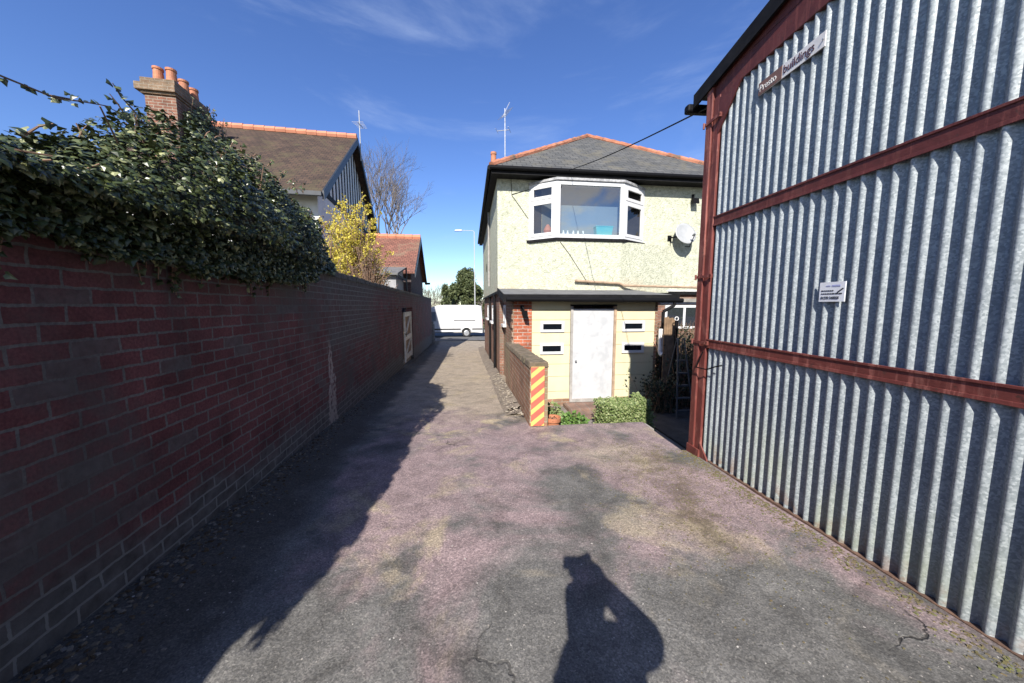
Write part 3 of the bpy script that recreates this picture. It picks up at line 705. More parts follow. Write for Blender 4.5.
# IVY on the wall
TOP = [(-.6, 1.74), (-.2, 1.96), (.3, 2.06), (1.0, 2.14), (1.6, 2.12), (1.88, 2.22), (2.07, 2.36), (2.3, 2.50), (2.6, 2.59), (2.87, 2.63), (3.2, 2.67), (3.67, 2.62), (4.1, 2.58), (4.5, 2.46), (4.8, 2.2), (5.0, 1.98)]
BOT = [(-.6, 1.72), (.2, 1.80), (1.4, 1.76), (2.2, 1.72), (3.0, 1.70), (3.7, 1.72), (4.1, 1.76), (4.3, 1.9)]
iv = T('ivy', 'dense dark green ivy heaped over the top of the red brick wall', 'ivy', 'w', (-1.7, 2, 1.9))
def ivy():
    rnd = random.Random(11); mb = MB(); st = MB()
    N = 0
    for _ in range(56000):
        t = rnd.uniform(-.55, 4.9)
        zt, zb = lerp_table(TOP, t), lerp_table(BOT, t)
        lump = .75 + .5*noise.noise(Vector((t*1.7, 3.1, 0)))
        half = .20 + .24*min(1, (zt-1.95)/.5)*lump if zt > 1.95 else .12
        half *= .22 + .78*sstep(4.75, 3.5, t)
        # angle over the hump: 0 front bottom ... pi back
        a = rnd.uniform(-.15, 2.55)
        zc = 1.95; co_ = -1.66
        if a < 0: continue
        nx, nz = math.cos(a), math.sin(a)
        if nz < .0: nz = 0
        lumps = 1 + .26*noise.noise(Vector((t*2.3, a*1.6, 7))) + .15*noise.noise(Vector((t*6, a*4, 2)))
        depth = 1 - .42*rnd.random()**1.8
        o = co_ - .05 + (abs(nx)**1.25)*math.copysign(1, nx)*half*1.25*lumps*depth
        z = zc + (zt-zc)*nz*lumps*depth
        if rnd.random() < .34:                         # curtain hanging over the wall face
            o = -1.575 + rnd.random()**1.3*half*.40*lumps; z = rnd.uniform(zb + .10*noise.noise(Vector((t*4, 1, 1))), zc+.1)
            nx, nz = 1, .25
        elif a > 2.2 and rnd.random() < .5: continue
        p = Vector((o, t, z))
        n = Vector((nx*.75+.15, rnd.gauss(-.25, .45), nz*1.0+.3)) + rvec(rnd)*.8
        ivy_leaf(mb, p, n, Vector((.35, rnd.gauss(0, .5), -1)) + rvec(rnd)*.5, rnd.uniform(.016, .040)*(.75+.5*rnd.random()), rnd)
    # runners that stand out of the mass against the sky, and a leafy strand along an old wire
    def runner(pts, every, s):
        st.tube(pts, .0045, 5, .002)
        for a, b in zip(pts, pts[1:]):
            a, b = Vector(a), Vector(b); L = (b-a).length; k = max(1, int(L/every))
            for i in range(k):
                q = a.lerp(b, (i+rnd.random())/k); ivy_leaf(mb, q + rvec(rnd)*.012, Vector((.6, -.6, .5)) + rvec(rnd)*.7, rvec(rnd) + Vector((0, 0, -.4)), s*rnd.uniform(.7, 1.2), rnd)
    runner([(-1.66, 2.33, 2.46), (-1.68, 2.25, 2.54), (-1.68, 2.19, 2.57), (-1.68, 2.155, 2.61)], .012, .034)
    runner([(-1.70, 2.28, 2.44), (-1.70, 2.20, 2.53), (-1.71, 2.17, 2.565)], .018, .03)
    runner([(-1.68, .9, 2.33), (-1.68, 1.6, 2.35), (-1.68, 1.88, 2.385), (-1.68, 1.984, 2.43), (-1.68, 2.104, 2.475), (-1.68, 2.25, 2.48)], .035, .03)
    runner([(-1.68, 1.86, 2.385), (-1.68, 1.95, 2.42)], .012, .03)
    for i in range(46):                                  # loose tips round the outline
        t = rnd.uniform(.6, 4.7); zt = lerp_table(TOP, t); o = -1.7 + rnd.uniform(-.1, .3)
        p0 = Vector((o, t, zt-.06)); d = Vector((rnd.uniform(-.1, .5), rnd.uniform(-.3, .5), rnd.uniform(.1, .7))).normalized()*rnd.uniform(.05, .13)
        runner([p0, p0+d*.5, p0+d+Vector((0, 0, -.02))], .018, .034)
    for i in range(30):                                  # tips hanging down the brickwork
        t = rnd.uniform(.4, 4.7); zb = lerp_table(BOT, t); L = rnd.uniform(.03, .16)
        runner([(-1.575, t, zb+.08), (-1.582, t+rnd.uniform(-.04, .04), zb-L)], .02, .034)
    for i in range(3):                                   # trailing strand toward the yellow shrub
        t0 = 4.4 + i*.15
        runner([(-1.6, t0, 2.15-.1*i), (-1.62, t0+.45, 2.12-.08*i), (-1.66, t0+.9, 1.98-.05*i)], .02, .045)
    for i in range(60):
        t = rnd.uniform(-.3, 4.5); zt = lerp_table(TOP, t)
        p0 = Vector((-1.66, t, 1.96)); p1 = Vector((-1.66+rnd.uniform(-.2, .3), t+rnd.uniform(-.5, .5), max(1.97, zt-.12)))
        st.tube([p0, (p0+p1)/2 + rvec(rnd)*.05, p1], .008, 5, .003)
    core = MB(); ts = [-.5+.15*i for i in range(35)]; K = 9
    for t in ts:
        zt = lerp_table(TOP, t); half = (.20 + .20*min(1, max(0, zt-1.95)/.5))*(.3+.7*sstep(4.75, 3.5, t))
        for k in range(K):
            a = math.pi*k/(K-1)*.9; q_ = .60 + .12*noise.noise(Vector((t*3, a*2, 5)))
            core.v.append((-1.74 + math.cos(a)*half*q_*1.05, t, 1.952 + max(.02, (zt-1.95))*math.sin(a)*q_))
    for i in range(len(ts)-1):
        for k in range(K-1): core.face((i*K+k, (i+1)*K+k, (i+1)*K+k+1, i*K+k+1))
    iv.part('dark_core', core, M['soil'])  # dark hump added inside so gaps between the leaves show dark
    iv.part('stems', st, M['stem_brown']); iv.part('leaves', mb, M['ivy_leaf'])
ivy()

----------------

● OBJECTIVE
All of the material above is to be copied exactly, except for its images.

● OUTPUT
Write part 3 of the bpy script that recreates this picture. It picks up at line 705. More parts follow. Write for Blender 4.5.
# IVY on the wall
TOP = [(-.6, 1.74), (-.2, 1.96), (.3, 2.06), (1.0, 2.14), (1.6, 2.12), (1.88, 2.22), (2.07, 2.36), (2.3, 2.50), (2.6, 2.59), (2.87, 2.63), (3.2, 2.67), (3.67, 2.62), (4.1, 2.58), (4.5, 2.46), (4.8, 2.2), (5.0, 1.98)]
BOT = [(-.6, 1.72), (.2, 1.80), (1.4, 1.76), (2.2, 1.72), (3.0, 1.70), (3.7, 1.72), (4.1, 1.76), (4.3, 1.9)]
iv = T('ivy', 'dense dark green ivy heaped over the top of the red brick wall', 'ivy', 'w', (-1.7, 2, 1.9))
def ivy():
    rnd = random.Random(11); mb = MB(); st = MB()
    N = 0
    for _ in range(56000):
        t = rnd.uniform(-.55, 4.9)
        zt, zb = lerp_table(TOP, t), lerp_table(BOT, t)
        lump = .75 + .5*noise.noise(Vector((t*1.7, 3.1, 0)))
        half = .20 + .24*min(1, (zt-1.95)/.5)*lump if zt > 1.95 else .12
        half *= .22 + .78*sstep(4.75, 3.5, t)
        # angle over the hump: 0 front bottom ... pi back
        a = rnd.uniform(-.15, 2.55)
        zc = 1.95; co_ = -1.66
        if a < 0: continue
        nx, nz = math.cos(a), math.sin(a)
        if nz < .0: nz = 0
        lumps = 1 + .26*noise.noise(Vector((t*2.3, a*1.6, 7))) + .15*noise.noise(Vector((t*6, a*4, 2)))
        depth = 1 - .42*rnd.random()**1.8
        o = co_ - .05 + (abs(nx)**1.25)*math.copysign(1, nx)*half*1.25*lumps*depth
        z = zc + (zt-zc)*nz*lumps*depth
        if rnd.random() < .34:                         # curtain hanging over the wall face
            o = -1.575 + rnd.random()**1.3*half*.40*lumps; z = rnd.uniform(zb + .10*noise.noise(Vector((t*4, 1, 1))), zc+.1)
            nx, nz = 1, .25
        elif a > 2.2 and rnd.random() < .5: continue
        p = Vector((o, t, z))
        n = Vector((nx*.75+.15, rnd.gauss(-.25, .45), nz*1.0+.3)) + rvec(rnd)*.8
        ivy_leaf(mb, p, n, Vector((.35, rnd.gauss(0, .5), -1)) + rvec(rnd)*.5, rnd.uniform(.016, .040)*(.75+.5*rnd.random()), rnd)
    # runners that stand out of the mass against the sky, and a leafy strand along an old wire
    def runner(pts, every, s):
        st.tube(pts, .0045, 5, .002)
        for a, b in zip(pts, pts[1:]):
            a, b = Vector(a), Vector(b); L = (b-a).length; k = max(1, int(L/every))
            for i in range(k):
                q = a.lerp(b, (i+rnd.random())/k); ivy_leaf(mb, q + rvec(rnd)*.012, Vector((.6, -.6, .5)) + rvec(rnd)*.7, rvec(rnd) + Vector((0, 0, -.4)), s*rnd.uniform(.7, 1.2), rnd)
    runner([(-1.66, 2.33, 2.46), (-1.68, 2.25, 2.54), (-1.68, 2.19, 2.57), (-1.68, 2.155, 2.61)], .012, .034)
    runner([(-1.70, 2.28, 2.44), (-1.70, 2.20, 2.53), (-1.71, 2.17, 2.565)], .018, .03)
    runner([(-1.68, .9, 2.33), (-1.68, 1.6, 2.35), (-1.68, 1.88, 2.385), (-1.68, 1.984, 2.43), (-1.68, 2.104, 2.475), (-1.68, 2.25, 2.48)], .035, .03)
    runner([(-1.68, 1.86, 2.385), (-1.68, 1.95, 2.42)], .012, .03)
    for i in range(46):                                  # loose tips round the outline
        t = rnd.uniform(.6, 4.7); zt = lerp_table(TOP, t); o = -1.7 + rnd.uniform(-.1, .3)
        p0 = Vector((o, t, zt-.06)); d = Vector((rnd.uniform(-.1, .5), rnd.uniform(-.3, .5), rnd.uniform(.1, .7))).normalized()*rnd.uniform(.05, .13)
        runner([p0, p0+d*.5, p0+d+Vector((0, 0, -.02))], .018, .034)
    for i in range(30):                                  # tips hanging down the brickwork
        t = rnd.uniform(.4, 4.7); zb = lerp_table(BOT, t); L = rnd.uniform(.03, .16)
        runner([(-1.575, t, zb+.08), (-1.582, t+rnd.uniform(-.04, .04), zb-L)], .02, .034)
    for i in range(3):                                   # trailing strand toward the yellow shrub
        t0 = 4.4 + i*.15
        runner([(-1.6, t0, 2.15-.1*i), (-1.62, t0+.45, 2.12-.08*i), (-1.66, t0+.9, 1.98-.05*i)], .02, .045)
    for i in range(60):
        t = rnd.uniform(-.3, 4.5); zt = lerp_table(TOP, t)
        p0 = Vector((-1.66, t, 1.96)); p1 = Vector((-1.66+rnd.uniform(-.2, .3), t+rnd.uniform(-.5, .5), max(1.97, zt-.12)))
        st.tube([p0, (p0+p1)/2 + rvec(rnd)*.05, p1], .008, 5, .003)
    core = MB(); ts = [-.5+.15*i for i in range(35)]; K = 9
    for t in ts:
        zt = lerp_table(TOP, t); half = (.20 + .20*min(1, max(0, zt-1.95)/.5))*(.3+.7*sstep(4.75, 3.5, t))
        for k in range(K):
            a = math.pi*k/(K-1)*.9; q_ = .60 + .12*noise.noise(Vector((t*3, a*2, 5)))
            core.v.append((-1.74 + math.cos(a)*half*q_*1.05, t, 1.952 + max(.02, (zt-1.95))*math.sin(a)*q_))
    for i in range(len(ts)-1):
        for k in range(K-1): core.face((i*K+k, (i+1)*K+k, (i+1)*K+k+1, i*K+k+1))
    iv.part('dark_core', core, M['soil'])  # dark hump added inside so gaps between the leaves show dark
    iv.part('stems', st, M['stem_brown']); iv.part('leaves', mb, M['ivy_leaf'])
ivy()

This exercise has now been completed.